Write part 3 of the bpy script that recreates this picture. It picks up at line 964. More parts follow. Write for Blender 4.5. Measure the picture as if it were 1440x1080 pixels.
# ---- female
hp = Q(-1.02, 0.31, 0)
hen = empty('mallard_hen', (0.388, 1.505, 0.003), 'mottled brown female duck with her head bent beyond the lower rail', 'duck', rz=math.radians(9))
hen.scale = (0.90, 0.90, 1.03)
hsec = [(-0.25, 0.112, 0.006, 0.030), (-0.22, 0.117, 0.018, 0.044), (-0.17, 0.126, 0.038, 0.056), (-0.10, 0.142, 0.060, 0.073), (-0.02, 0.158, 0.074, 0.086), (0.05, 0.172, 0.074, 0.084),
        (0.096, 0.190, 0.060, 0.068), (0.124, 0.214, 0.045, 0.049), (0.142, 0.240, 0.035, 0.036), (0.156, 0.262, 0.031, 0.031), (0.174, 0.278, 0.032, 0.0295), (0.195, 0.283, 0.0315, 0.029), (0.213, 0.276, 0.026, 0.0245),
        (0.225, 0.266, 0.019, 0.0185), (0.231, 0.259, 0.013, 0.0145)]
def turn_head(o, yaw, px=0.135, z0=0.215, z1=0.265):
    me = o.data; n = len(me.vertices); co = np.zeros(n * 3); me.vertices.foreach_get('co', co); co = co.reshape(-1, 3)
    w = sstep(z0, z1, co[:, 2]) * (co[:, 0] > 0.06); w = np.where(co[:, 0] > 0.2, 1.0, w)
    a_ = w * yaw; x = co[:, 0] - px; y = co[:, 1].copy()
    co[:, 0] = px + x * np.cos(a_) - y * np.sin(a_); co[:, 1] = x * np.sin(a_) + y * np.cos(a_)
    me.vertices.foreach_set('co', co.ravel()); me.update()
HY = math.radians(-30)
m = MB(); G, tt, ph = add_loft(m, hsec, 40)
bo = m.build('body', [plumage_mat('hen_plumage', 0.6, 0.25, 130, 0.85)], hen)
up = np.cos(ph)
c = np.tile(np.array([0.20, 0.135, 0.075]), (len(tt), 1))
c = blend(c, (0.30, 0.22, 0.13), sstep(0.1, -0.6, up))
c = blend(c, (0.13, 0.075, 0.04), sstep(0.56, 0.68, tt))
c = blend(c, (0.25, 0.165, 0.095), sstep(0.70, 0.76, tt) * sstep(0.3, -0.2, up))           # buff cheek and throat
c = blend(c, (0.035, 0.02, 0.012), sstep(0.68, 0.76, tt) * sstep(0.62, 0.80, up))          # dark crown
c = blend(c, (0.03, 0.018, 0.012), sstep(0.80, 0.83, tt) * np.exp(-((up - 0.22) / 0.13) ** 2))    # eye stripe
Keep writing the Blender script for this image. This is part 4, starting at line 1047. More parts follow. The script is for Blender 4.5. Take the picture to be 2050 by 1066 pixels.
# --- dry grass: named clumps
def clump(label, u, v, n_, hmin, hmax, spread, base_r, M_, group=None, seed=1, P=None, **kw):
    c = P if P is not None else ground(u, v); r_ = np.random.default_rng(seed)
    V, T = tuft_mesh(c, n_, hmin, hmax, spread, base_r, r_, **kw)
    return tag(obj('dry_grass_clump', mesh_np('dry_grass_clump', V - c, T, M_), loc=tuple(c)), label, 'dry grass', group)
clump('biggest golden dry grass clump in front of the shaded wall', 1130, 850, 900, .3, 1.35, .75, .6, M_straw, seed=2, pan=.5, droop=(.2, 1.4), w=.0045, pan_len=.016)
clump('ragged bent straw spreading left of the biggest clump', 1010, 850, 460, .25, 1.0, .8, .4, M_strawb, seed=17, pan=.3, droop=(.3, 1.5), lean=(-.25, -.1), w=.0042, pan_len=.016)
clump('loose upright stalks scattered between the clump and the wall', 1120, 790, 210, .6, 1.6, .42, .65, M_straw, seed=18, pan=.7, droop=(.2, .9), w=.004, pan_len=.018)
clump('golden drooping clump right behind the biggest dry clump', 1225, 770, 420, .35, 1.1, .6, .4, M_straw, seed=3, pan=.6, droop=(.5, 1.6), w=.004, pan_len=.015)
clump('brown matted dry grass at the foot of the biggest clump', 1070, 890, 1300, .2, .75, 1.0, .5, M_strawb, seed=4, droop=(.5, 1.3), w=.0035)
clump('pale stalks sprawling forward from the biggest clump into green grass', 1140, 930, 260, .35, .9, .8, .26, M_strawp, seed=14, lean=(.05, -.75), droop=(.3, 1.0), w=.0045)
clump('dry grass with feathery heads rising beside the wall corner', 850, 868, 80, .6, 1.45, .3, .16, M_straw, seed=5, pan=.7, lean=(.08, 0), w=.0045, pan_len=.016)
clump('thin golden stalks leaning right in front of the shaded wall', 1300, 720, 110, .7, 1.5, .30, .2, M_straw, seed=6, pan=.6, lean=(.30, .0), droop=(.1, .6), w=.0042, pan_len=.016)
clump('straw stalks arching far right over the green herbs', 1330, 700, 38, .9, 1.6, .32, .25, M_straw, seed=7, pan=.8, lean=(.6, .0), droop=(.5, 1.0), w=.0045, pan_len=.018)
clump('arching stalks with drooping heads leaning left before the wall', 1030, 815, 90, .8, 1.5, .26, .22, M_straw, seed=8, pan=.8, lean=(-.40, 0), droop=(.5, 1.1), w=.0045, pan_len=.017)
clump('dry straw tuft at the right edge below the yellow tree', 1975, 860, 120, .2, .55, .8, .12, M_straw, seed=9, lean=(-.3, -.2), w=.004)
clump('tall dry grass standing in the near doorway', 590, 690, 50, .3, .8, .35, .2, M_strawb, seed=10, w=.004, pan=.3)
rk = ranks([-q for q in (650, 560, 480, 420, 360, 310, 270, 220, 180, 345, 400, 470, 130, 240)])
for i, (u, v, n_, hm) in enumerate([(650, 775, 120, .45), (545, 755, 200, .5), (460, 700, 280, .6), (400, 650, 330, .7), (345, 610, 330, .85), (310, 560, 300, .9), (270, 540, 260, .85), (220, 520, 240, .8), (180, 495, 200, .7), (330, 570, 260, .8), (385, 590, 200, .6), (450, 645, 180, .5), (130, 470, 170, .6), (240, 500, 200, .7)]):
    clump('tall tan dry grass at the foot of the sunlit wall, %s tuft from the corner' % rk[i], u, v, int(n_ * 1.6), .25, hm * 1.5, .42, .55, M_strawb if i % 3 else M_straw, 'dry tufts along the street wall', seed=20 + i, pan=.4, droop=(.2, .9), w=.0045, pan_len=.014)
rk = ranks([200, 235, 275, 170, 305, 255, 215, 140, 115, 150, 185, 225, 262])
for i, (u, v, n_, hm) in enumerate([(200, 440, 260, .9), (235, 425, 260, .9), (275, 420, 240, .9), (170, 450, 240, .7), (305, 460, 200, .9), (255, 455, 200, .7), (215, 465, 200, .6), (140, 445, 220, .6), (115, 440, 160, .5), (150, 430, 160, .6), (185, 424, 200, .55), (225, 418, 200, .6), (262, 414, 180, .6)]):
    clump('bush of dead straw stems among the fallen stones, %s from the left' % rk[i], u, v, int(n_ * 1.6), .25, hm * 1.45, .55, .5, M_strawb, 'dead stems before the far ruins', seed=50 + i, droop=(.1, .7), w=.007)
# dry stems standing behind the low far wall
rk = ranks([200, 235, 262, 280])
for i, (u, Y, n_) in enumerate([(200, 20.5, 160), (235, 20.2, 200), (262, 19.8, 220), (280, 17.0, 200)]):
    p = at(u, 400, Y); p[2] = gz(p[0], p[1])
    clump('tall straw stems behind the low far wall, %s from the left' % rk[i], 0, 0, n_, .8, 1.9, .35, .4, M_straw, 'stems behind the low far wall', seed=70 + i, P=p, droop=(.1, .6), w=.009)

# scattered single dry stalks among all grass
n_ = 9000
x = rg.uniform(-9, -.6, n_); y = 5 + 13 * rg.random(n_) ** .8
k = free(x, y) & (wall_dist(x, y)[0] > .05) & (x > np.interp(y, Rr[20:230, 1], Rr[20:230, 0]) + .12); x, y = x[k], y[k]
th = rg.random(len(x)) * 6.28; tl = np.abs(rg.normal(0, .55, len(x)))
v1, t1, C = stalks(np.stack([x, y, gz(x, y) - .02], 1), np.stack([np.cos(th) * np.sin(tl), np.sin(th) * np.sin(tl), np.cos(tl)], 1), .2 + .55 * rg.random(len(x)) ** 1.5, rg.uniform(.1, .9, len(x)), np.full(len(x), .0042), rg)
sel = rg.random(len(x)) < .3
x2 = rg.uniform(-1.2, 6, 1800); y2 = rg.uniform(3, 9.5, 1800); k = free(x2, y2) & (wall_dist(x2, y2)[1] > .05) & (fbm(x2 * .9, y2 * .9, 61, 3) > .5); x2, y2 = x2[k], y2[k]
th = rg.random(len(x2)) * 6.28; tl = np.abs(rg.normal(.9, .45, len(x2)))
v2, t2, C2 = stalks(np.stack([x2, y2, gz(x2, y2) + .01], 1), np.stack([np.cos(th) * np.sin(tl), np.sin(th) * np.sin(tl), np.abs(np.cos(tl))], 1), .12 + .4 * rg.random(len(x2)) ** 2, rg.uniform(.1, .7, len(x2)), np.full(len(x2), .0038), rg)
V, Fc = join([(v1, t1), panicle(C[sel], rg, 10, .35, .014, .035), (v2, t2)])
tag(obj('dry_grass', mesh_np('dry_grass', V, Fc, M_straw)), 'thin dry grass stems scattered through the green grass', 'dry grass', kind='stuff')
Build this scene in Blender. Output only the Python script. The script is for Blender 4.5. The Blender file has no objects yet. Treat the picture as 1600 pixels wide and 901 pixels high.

- - -

* WHAT TO WORK ON *
For this exercise, gather every line of the data that contains the word "parts".

* CORRECT RESULT *
Write part 3 of the bpy script that recreates this picture. It picks up at line 964. More parts follow. Write for Blender 4.5. Measure the picture as if it were 1440x1080 pixels.
Keep writing the Blender script for this image. This is part 4, starting at line 1047. More parts follow. The script is for Blender 4.5. Take the picture to be 2050 by 1066 pixels.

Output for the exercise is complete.